Damn. The Mississippi River is incredibly powerful. Remember a few years ago when the Old River Control Structure was almost completely overwhelmed and the Mississippi River almost charted a completely new route to the Gulf?
posted by entropone at 6:23 AM on September 9, 2014


There was tremendous reporting out of Louisiana about hurricanes before Katrina too. The reporters down there must feel like Cassandra.

FEMA and others actually did a week-long simulation of a category 3 storm - the Hurricane Pam exercises - in 2004, in order to develop better disaster response plans. The simulation turned out to be a pretty accurate prediction of what actually happened with Katrina (though they failed to predict some things).
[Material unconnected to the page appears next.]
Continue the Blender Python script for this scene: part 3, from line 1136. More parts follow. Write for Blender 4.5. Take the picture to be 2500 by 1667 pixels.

The exercises were supposed to lead to new disaster plans and procedures, but a final plan was never created, probably b/c of lack of funding.
posted by aka burlap at 6:48 AM on September 9, 2014


Not to belittle the effects of global warming, but in this case I think the various engineered "restraints" of the Mississippi river and delta are also significant parts of the problem (as mentioned in the article).
We can try to quantify this: sea level rise was a little under 2mm per year over the past century, and is projected to be between 2mm to 20mm per year over the next century. Louisiana coast subsidence rates are currently around 7mm per year on average, above 20mm per year in large valuable areas, and "researchers point out that the rate observed between 2002 and 2005 is probably at or near the slowest subsidence rate the area has experienced since the levees were first built in the 1960s".

Blocking off the sediment flows that replace subsidence appears to be a significant part of the problem for the next century, and the significant part of the problem for the last century.
Remember a few years ago when the Old River Control Structure was almost completely overwhelmed and the Mississippi River almost charted a completely new route to the Gulf?
This isn't going to get any easier either. The longer you hold the river in place, the less sediment makes it to alternative routes, the more those routes subside, and the harder it becomes to hold the river in place.

My go-to metaphor for the risks of bottling up "creative destruction" used to be the one I learned as a kid from national park history: a century of trying to suppress small fires ended up backfiring by allowing the accumulation of enough undergrowth to feed catastrophic fires. Let such a process go on for too long and it becomes incredibly difficult to reduce the underlying risks without just triggering the catastrophe. I wonder if someday my kids or my grandkids will have a better example of this effect at hand when the Atchafalaya finally captures the Mississippi.
posted by roystgnr at 7:22 AM on September 9, 2014 [1 favorite]


Poldo:
"That'd be like the cheap, last minute way North Carolina solved their own global warming problem once and for all"
Wow.
That is truly impressive.
Almost like some sort of brilliant surrealist performance art.
posted by Hairy Lobster at 11:36 AM on September 9, 2014 [2 favorites]




NYTmag article from 10/2/2014: The Most Ambitious Environmental Lawsuit Ever
posted by aydeejones at 12:56 AM on October 5, 2014


Wow, that 10/2 article is an interesting read. That's some good thinking of how to get the money to fund the coastal restoration.